Excerpt from a dataset
-----

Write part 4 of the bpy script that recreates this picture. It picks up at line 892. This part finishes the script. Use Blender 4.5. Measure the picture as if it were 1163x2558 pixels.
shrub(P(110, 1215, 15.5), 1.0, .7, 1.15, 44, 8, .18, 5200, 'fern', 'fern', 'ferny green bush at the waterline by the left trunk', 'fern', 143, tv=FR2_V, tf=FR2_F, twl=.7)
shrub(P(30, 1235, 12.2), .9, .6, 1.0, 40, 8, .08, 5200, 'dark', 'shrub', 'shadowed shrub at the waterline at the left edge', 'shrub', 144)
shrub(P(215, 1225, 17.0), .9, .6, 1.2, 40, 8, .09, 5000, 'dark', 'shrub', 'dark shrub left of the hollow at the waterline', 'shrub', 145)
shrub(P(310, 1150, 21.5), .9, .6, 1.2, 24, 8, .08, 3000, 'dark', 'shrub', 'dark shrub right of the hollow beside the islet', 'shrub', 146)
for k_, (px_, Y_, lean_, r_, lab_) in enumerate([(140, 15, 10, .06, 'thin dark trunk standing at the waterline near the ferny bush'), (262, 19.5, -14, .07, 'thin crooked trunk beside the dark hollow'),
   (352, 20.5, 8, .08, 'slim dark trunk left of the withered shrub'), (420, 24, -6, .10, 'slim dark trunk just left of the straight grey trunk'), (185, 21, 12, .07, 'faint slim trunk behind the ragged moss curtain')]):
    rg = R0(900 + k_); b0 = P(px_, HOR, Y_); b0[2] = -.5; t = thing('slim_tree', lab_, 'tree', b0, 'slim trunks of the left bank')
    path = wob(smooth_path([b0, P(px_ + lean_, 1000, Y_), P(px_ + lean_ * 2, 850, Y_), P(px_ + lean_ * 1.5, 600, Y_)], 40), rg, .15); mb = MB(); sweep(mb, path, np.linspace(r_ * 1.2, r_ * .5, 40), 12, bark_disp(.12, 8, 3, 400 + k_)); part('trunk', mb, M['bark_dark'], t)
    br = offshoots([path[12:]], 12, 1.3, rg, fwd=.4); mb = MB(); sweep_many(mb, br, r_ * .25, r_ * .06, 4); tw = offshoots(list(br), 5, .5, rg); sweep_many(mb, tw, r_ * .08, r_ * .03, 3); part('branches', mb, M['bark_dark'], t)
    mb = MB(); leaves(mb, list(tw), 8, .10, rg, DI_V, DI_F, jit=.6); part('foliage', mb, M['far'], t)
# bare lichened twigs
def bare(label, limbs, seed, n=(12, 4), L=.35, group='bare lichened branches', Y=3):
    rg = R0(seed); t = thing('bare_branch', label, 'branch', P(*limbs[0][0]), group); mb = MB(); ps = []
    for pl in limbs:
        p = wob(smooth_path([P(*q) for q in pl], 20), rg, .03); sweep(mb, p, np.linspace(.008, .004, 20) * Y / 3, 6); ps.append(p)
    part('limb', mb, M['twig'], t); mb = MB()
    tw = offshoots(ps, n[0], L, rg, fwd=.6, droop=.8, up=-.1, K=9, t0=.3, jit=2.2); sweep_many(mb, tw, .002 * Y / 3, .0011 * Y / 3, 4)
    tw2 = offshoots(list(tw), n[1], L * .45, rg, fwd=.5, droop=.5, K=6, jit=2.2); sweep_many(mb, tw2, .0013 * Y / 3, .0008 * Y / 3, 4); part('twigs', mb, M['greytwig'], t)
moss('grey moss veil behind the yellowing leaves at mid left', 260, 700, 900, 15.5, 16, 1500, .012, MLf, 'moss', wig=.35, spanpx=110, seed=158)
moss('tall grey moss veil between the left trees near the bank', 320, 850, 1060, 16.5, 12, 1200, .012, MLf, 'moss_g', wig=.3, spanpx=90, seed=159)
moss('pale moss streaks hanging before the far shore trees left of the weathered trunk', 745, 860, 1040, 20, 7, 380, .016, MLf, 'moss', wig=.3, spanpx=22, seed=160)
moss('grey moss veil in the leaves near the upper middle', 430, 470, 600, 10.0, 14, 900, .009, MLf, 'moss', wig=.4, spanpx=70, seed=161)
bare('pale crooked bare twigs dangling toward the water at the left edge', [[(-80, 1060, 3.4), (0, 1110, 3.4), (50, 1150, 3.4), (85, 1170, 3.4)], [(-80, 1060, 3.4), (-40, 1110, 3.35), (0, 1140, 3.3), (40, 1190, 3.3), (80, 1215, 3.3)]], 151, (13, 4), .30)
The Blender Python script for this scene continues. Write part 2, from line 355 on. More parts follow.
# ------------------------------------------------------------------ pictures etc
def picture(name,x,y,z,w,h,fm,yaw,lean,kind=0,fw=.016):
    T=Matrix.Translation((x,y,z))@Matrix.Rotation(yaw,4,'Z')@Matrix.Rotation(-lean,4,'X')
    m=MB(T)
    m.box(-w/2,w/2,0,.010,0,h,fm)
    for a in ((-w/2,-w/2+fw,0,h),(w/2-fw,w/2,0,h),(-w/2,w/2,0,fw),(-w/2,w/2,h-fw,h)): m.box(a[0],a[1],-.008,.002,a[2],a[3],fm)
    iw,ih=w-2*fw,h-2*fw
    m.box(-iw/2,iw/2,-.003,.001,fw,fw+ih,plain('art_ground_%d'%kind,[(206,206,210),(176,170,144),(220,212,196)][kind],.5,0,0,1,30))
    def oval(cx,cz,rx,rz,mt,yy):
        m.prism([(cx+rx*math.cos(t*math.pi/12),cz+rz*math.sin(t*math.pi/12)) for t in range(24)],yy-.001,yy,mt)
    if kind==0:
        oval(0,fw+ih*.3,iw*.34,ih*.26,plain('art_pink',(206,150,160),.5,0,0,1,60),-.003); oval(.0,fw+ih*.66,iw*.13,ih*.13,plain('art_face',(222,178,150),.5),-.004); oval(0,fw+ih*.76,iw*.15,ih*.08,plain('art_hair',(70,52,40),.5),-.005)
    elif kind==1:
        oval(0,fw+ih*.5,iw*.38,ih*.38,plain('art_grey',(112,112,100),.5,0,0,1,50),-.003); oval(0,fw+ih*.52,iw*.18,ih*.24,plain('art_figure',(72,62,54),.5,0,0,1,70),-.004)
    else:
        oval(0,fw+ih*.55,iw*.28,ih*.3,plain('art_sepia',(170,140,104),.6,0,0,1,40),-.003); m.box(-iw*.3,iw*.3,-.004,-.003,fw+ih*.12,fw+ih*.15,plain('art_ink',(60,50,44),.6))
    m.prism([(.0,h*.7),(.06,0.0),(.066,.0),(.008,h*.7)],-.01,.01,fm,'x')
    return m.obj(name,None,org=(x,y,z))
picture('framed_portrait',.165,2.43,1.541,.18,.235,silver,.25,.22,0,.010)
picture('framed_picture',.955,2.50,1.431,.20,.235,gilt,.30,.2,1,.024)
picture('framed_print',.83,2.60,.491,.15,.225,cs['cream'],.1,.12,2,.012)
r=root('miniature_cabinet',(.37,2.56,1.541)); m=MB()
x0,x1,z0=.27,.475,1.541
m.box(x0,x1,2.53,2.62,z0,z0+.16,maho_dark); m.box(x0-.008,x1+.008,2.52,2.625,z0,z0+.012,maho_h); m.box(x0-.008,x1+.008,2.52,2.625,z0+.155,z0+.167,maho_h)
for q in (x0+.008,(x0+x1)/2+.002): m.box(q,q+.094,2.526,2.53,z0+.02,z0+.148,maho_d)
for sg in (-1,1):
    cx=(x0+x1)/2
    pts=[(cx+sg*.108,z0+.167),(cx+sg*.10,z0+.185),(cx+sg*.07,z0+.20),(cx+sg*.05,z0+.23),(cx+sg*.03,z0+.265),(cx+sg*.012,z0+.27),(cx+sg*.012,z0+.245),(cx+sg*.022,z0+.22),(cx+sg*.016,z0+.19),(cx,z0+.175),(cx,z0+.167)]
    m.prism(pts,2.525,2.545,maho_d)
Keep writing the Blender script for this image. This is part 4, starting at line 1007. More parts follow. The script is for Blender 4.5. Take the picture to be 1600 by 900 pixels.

-----

The request
From the records above, copy out the line with "moss('tall grey moss", the line with "bare('pale crooked bare", and every line between them, word for word.

Answer for this exercise
moss('tall grey moss veil between the left trees near the bank', 320, 850, 1060, 16.5, 12, 1200, .012, MLf, 'moss_g', wig=.3, spanpx=90, seed=159)
moss('pale moss streaks hanging before the far shore trees left of the weathered trunk', 745, 860, 1040, 20, 7, 380, .016, MLf, 'moss', wig=.3, spanpx=22, seed=160)
moss('grey moss veil in the leaves near the upper middle', 430, 470, 600, 10.0, 14, 900, .009, MLf, 'moss', wig=.4, spanpx=70, seed=161)
bare('pale crooked bare twigs dangling toward the water at the left edge', [[(-80, 1060, 3.4), (0, 1110, 3.4), (50, 1150, 3.4), (85, 1170, 3.4)], [(-80, 1060, 3.4), (-40, 1110, 3.35), (0, 1140, 3.3), (40, 1190, 3.3), (80, 1215, 3.3)]], 151, (13, 4), .30)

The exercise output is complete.